The future of furniture changed in an instant. Soon chairs, stools, and settles all adopted the framed-up method of construction. Mortise and tenon joints, pin hinges, strap hinges, hardware, and locks and keys all evolved along with the chest, growing more sophisticated with each adjustment. Aside from being the most important possession, the significance of these early chests was also in their decorative surfaces. Panels and friezes of these chests depicted every nuance of each style they inhabited: Tudor Gothic arches, tracery, and pierced rosettes, all mimicking masonry from Gothic architecture; linenfold paneling from Flanders; the shift to Renaissance motifs of florals, scrolls, and Romayne panels with heads and faces; and, advanced Italian cassoni panels, adding painted surfaces, marquetry, and pictorial landscapes modeled after Egyptian and Roman sarcophagi. Even Michelangelo had a hand in painting Italian cassoni panels—whereas typically only carvers provided decoration, this was a major decorative leap for furniture.
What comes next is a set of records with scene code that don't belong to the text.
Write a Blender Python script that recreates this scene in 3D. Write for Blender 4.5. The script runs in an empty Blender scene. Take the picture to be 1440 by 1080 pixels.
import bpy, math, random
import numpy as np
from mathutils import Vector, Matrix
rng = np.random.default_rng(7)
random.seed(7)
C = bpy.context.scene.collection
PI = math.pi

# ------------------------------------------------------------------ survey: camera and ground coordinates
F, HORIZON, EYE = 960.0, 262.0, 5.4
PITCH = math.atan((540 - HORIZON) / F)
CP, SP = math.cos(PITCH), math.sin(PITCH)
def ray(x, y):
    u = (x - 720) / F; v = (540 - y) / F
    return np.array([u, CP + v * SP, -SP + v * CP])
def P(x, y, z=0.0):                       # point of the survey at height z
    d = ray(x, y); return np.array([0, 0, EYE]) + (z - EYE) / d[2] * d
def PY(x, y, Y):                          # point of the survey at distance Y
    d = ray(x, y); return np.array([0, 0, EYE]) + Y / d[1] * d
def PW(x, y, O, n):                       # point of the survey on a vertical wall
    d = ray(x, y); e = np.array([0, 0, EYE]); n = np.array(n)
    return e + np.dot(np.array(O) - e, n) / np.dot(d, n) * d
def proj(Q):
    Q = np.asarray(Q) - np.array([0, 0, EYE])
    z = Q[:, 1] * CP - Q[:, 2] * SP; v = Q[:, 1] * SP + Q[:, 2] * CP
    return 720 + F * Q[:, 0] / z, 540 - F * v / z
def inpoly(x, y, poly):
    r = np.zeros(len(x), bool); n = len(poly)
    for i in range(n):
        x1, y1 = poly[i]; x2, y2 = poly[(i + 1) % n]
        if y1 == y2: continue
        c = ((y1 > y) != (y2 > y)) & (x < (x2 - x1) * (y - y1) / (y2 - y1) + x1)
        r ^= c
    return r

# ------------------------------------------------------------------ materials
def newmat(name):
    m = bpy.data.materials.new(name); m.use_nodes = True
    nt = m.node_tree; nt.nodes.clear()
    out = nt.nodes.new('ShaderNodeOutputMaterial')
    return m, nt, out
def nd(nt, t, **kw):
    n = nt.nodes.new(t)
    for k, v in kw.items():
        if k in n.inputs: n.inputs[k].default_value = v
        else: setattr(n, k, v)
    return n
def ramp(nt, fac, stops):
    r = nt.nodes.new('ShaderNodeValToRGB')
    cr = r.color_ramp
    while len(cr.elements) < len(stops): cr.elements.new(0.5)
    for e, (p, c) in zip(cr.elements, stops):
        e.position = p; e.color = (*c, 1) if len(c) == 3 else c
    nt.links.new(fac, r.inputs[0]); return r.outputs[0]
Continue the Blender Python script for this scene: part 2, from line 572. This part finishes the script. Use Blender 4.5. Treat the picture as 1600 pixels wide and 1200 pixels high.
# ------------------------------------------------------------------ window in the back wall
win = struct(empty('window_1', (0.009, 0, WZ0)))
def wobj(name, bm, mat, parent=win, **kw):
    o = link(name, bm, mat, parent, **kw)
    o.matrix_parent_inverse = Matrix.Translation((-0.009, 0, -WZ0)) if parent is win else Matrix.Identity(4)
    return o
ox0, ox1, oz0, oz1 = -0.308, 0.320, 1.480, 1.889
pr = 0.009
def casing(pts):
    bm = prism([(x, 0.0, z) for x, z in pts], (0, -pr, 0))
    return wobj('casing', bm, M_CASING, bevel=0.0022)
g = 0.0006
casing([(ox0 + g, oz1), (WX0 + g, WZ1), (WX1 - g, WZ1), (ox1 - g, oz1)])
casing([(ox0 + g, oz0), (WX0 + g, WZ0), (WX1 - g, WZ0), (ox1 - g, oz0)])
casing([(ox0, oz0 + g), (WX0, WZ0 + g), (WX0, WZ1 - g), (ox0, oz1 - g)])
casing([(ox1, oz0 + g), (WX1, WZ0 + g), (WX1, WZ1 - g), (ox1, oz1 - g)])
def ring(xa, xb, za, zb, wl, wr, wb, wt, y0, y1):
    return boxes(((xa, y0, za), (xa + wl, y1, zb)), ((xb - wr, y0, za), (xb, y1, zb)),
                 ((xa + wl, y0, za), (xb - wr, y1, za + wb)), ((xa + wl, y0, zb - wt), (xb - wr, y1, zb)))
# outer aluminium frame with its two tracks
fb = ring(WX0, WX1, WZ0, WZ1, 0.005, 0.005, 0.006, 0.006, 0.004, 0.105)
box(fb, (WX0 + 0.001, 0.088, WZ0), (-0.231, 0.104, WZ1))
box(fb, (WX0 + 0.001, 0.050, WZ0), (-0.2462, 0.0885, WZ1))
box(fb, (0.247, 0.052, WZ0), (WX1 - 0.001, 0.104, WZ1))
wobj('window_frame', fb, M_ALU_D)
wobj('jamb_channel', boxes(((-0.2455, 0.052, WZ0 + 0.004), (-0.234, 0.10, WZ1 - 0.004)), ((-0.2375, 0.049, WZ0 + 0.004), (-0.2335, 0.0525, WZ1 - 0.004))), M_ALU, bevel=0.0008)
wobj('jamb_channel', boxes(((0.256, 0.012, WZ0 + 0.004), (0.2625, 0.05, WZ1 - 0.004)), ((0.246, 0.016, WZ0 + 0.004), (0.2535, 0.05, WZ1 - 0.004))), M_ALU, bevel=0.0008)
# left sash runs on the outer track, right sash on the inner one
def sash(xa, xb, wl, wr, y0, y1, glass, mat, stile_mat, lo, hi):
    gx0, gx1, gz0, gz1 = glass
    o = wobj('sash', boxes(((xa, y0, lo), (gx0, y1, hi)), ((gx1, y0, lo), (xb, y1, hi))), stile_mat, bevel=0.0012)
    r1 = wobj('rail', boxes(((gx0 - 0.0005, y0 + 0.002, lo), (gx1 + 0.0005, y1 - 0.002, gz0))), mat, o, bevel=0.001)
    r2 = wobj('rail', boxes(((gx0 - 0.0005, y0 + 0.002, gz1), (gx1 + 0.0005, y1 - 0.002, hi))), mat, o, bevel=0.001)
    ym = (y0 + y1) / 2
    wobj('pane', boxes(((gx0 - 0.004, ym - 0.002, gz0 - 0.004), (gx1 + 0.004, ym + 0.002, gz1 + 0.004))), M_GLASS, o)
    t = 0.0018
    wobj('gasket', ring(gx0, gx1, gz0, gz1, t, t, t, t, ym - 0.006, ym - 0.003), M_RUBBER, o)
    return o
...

The Elizabethan era saw the chest evolve into boarded chairs, stools, court cupboards, and drawing tables, which had extending leaves and heavy, bulbous turned columnar supports—and even some ingenious pieces that combined all three: chests with hinged, flip-up tops that transformed the chest from table to settle. Coffers were chests covered in leather with nailhead trim—a technique that coffer-makers would lend to a unique chair crafted from an open frame and slung leather, the coffer maker’s chair. Chests on Legs: The First Cupboards, Tables & Sideboards Add a little elevation, and simple chests became important pieces for serving food, locking up and storing things—a reflection of a more private, permanent way of life. By the Renaissance, new rooms and new manners had given way to more specialized pieces of furniture, and in the manor house’s dining room, the chest evolved into a massive, highly decorative piece called the Elizabethan court cupboard—a mainstay in every household used for serving and storing food and dishes in dining rooms.

It featured a lower cabinet space (sometimes pierced for ventilation, if used to store food) and two upper shelves. Drop the lower cabinets, and you have the first buffet—also known as an Elizabethan sideboard. These open-tiered buffets featured enormous, bulbous turned legs and ornamental carving. Massive cabinets known as hutches also transformed from planked to framed-up construction during the Tudor Gothic period, offering upright storage like a modern armoire. By the late 16th century, wardrobes would get treated with moulding and decorative top rails, and by the early 17th century, they had bun, ball or turnip feet and hinged, inset doors. The addition of legs (and the opening up of the underframing to lose the box-like base) also led to the development of the settle, chair, and console and side tables. Read more about Oak Period Tables. Chests had long been used for seating and eating, but by simply extending the back supports to a chair, or opening up the framing, the luxury of furniture made for a single purpose evolved—a novel idea that would fan the flames of industry, consumerism, and design for centuries.

From Chest to Dresser: The Addition of Drawers Even though the chest had spawned so many new types of furniture, in and of itself it remained one of the most popular mainstays in the home in the 17th century. Chests were still practical for storage, and held on as prized possessions long after oak furniture was passé. But by the late 1600s, on the cusp of the Walnut Period, big changes were afoot for furniture. The invention of drawers was about to render the chest obsolete—retiring it from its long reign as the single-most important piece of furniture in history. By the 1650s, carpenters had added one or two drawers beneath chests (known as blanket chests), then had gone ahead and filled the entire storage with drawers—they proved so useful, it was a natural progression. The chest’s flip-up lid was replaced with a fixed top, and while still essentially used for the same thing, it lost its identity. Chests of drawers were now explicitly called a commode. Drawers were a life-changing invention: imagine realizing that you didn’t have to rummage around in a deep chest looking for what you needed when you could organize things into drawers!